In this study, we examine NGOs’ efforts to promote environmental governance within China’s Belt and Road Initiative (BRI), a largely state-directed project by an authoritarian party-state. Environmental advocacy takes place at BRI project sites in host countries of Chinese investment, in the global North, and within China itself. To unpack factors associated with NGOs’ environmental advocacy, we conducted seventy-six in-depth interviews with diverse actors in China’s BRI, including INGO executives (56), Chinese NGOs (11), host country NGOs (1), consulting companies (2), Chinese government officials (1), and scholars (5) in 2019-2023.

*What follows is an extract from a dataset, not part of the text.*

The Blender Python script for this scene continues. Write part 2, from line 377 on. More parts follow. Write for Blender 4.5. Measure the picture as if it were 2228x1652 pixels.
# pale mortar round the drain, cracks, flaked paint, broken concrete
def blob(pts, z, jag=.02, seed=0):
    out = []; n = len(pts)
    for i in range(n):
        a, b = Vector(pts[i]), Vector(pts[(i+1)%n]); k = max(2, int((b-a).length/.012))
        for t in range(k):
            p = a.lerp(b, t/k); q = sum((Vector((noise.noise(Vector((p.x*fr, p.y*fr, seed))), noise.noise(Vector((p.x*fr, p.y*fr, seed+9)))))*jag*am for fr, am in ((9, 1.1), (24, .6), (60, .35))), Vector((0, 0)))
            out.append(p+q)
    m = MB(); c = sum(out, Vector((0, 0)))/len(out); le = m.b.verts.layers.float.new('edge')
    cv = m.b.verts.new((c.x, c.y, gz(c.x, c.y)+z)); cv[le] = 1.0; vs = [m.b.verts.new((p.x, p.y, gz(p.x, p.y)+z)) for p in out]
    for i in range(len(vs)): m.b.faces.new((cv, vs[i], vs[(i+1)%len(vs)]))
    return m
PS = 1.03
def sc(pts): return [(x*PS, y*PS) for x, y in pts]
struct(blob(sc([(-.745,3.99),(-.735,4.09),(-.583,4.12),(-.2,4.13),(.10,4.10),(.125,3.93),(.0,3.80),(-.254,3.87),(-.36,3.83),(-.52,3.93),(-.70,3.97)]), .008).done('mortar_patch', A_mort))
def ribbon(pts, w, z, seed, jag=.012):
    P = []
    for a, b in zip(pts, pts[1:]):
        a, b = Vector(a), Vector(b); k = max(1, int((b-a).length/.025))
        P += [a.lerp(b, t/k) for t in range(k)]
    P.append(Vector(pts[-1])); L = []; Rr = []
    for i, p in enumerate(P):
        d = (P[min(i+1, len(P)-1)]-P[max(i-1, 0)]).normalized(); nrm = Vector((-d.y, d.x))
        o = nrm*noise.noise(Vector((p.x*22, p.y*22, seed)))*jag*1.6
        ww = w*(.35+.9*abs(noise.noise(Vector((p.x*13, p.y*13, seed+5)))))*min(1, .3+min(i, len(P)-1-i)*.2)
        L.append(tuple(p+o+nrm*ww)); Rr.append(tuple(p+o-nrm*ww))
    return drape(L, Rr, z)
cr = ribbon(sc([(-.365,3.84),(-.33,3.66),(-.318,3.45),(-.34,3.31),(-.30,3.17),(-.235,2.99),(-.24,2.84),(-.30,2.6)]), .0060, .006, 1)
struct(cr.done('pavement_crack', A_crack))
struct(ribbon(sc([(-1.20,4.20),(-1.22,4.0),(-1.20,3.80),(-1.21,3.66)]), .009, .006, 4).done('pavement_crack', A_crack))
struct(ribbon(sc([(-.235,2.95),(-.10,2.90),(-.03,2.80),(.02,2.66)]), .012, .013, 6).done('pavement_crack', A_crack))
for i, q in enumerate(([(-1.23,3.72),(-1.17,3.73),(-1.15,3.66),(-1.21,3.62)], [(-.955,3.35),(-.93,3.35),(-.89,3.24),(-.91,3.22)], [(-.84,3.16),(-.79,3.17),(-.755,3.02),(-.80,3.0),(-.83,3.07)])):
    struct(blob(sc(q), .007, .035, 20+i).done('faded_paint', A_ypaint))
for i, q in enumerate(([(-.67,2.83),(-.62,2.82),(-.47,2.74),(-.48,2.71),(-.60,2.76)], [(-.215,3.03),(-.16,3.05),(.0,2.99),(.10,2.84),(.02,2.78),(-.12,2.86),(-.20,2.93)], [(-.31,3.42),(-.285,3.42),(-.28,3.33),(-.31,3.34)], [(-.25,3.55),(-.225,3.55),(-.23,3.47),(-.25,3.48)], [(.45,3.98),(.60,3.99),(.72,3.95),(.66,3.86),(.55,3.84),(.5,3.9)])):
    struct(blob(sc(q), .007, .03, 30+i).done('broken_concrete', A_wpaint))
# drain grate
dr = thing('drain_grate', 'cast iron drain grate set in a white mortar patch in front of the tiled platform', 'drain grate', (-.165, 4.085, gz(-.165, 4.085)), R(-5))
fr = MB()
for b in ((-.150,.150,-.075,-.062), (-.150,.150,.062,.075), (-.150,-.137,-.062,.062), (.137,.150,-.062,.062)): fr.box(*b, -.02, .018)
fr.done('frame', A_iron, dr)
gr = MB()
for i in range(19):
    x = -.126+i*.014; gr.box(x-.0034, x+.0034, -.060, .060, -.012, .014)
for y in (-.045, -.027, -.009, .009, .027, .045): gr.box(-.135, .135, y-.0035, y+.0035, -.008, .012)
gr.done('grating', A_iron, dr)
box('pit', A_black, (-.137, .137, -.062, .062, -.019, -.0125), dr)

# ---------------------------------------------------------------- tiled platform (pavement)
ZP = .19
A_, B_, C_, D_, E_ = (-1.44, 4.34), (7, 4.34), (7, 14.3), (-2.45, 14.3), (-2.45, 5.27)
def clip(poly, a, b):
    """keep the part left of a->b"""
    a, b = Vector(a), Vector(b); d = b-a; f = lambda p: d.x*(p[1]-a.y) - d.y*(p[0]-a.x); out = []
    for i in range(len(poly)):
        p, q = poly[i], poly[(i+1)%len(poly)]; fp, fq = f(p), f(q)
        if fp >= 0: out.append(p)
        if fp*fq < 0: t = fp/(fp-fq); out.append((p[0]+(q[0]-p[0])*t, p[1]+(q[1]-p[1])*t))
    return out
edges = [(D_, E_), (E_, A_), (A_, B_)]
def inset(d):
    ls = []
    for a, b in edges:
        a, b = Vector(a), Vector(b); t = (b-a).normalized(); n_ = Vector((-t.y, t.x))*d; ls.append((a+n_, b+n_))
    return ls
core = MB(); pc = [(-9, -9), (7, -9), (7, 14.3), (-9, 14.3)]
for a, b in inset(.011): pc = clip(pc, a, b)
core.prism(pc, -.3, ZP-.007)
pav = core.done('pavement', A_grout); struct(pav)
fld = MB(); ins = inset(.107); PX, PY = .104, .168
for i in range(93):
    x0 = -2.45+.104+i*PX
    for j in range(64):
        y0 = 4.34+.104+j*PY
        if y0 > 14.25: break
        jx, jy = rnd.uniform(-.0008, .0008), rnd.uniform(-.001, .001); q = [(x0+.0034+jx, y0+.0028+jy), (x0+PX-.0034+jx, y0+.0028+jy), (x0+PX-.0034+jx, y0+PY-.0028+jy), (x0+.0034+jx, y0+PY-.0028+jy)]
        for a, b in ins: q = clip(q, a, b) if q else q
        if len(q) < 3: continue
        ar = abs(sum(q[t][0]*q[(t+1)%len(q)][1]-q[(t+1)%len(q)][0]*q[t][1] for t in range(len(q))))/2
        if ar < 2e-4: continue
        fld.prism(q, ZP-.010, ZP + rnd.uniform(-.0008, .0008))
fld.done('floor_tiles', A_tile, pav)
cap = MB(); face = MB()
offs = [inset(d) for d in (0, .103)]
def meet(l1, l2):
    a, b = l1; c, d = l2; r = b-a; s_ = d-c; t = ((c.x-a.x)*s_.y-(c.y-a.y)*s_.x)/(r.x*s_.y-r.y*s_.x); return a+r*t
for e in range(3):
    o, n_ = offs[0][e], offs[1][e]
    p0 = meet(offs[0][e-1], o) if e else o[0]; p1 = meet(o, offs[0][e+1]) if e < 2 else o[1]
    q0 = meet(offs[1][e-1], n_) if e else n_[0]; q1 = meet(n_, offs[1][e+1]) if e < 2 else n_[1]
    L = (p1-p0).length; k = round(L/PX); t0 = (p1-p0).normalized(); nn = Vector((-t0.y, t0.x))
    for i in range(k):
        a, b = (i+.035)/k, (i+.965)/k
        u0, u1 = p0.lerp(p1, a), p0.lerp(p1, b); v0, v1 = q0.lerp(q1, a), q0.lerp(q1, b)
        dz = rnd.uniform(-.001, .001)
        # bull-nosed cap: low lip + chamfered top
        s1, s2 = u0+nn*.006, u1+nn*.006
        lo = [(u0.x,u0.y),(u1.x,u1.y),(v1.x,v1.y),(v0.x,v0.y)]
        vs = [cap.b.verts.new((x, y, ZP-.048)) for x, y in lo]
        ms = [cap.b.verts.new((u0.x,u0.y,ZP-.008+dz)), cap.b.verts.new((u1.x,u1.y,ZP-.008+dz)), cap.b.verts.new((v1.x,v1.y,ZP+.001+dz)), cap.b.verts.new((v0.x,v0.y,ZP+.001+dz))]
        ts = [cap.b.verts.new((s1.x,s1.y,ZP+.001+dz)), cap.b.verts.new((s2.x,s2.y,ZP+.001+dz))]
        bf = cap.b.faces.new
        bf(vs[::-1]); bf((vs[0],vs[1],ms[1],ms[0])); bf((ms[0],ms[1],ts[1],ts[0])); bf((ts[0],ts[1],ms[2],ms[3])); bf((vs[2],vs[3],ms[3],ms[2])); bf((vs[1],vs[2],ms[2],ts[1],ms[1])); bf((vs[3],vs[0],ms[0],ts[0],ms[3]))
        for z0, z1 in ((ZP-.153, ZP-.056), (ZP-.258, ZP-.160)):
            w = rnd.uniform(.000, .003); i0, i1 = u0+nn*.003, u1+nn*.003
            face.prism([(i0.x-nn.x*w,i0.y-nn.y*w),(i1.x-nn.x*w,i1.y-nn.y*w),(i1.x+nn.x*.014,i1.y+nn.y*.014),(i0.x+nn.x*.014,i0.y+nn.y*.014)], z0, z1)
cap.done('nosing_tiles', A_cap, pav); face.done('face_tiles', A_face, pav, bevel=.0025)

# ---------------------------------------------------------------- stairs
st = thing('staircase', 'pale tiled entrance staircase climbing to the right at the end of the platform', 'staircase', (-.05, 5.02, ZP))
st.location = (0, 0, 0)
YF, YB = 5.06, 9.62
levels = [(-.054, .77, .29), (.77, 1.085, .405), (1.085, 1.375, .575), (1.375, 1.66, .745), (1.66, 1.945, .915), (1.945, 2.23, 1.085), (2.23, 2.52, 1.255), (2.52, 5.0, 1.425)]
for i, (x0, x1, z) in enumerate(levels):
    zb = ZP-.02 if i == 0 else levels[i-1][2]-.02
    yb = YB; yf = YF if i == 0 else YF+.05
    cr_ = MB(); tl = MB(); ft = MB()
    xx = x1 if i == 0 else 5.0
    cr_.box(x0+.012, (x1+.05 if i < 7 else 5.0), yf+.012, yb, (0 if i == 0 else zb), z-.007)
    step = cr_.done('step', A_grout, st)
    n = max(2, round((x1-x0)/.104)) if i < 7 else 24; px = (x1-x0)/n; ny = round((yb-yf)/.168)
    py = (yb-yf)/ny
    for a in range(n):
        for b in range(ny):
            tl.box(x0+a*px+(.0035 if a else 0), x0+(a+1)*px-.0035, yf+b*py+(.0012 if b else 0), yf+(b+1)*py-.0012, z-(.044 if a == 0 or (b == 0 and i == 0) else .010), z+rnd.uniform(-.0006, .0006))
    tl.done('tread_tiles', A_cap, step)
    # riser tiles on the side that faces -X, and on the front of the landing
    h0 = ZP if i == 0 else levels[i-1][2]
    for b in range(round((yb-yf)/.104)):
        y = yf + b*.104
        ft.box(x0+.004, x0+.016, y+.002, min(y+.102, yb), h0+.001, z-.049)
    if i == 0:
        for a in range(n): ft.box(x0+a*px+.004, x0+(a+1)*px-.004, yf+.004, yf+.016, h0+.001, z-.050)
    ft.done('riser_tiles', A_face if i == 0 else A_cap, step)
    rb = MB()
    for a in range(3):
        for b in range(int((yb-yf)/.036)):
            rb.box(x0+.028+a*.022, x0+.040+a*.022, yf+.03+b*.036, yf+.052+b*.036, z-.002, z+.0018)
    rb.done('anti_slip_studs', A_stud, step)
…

Drawing on environmental advocacy, social movement, and interest group literature, we examine how domestic and global political opportunity structures and organizational factors, such as regulations, NGO forms, norms, and reputation, combine to affect NGOs’ use of insider and outsider advocacy strategies. A fuzzy-set qualitative comparative analysis (fsQCA) is used to analyze 42 NGOs’ efforts to greening global China. Our findings reveal that several combinations of causally relevant factors lead to NGOs’ varying use of advocacy strategies. Our study highlights how civil society actors navigate the complex political and organizational environment as they seek to shape responsible environmental behavior of an increasingly globalized China.

References

Selected References
Baumgartner, F. R., Berry, J. M., Hojnacki, M., Leech, B. L., & Kimball, D. C. (2009). Lobbying and policy change: Who wins, who loses, and why. University of Chicago Press.
Betsill, M. M., & Corell, E. (2008). Introduction to NGO diplomacy. In NGO diplomacy: The influence of nongovernmental organizations in international environmental negotiations, 1-19.
Binderkrantz, A. (2005). Interest group strategies: Navigating between privileged access and strategies of pressure. Political studies, 53(4), 694-715.
Dellmuth, L. M., & Tallberg, J. (2017). Advocacy strategies in global governance: Inside versus outside lobbying. Political Studies, 65(3), 705-723.
Dür, A., & Mateo, G. (2013). Gaining access or going public? Interest group strategies in five European countries. European Journal of Political Research, 52(5), 660-686.
Farid, M. (2019). Advocacy in action: China’s grassroots NGOs as catalysts for policy innovation. Studies in Comparative International Development, 54(4), 528-549.
Hadden, J. (2015). Networks in contention. Cambridge University Press.
Li, H., Lo, C. W. H., & Tang, S. Y. (2017). Nonprofit policy advocacy under authoritarianism. Public Administration Review, 77(1), 103-117.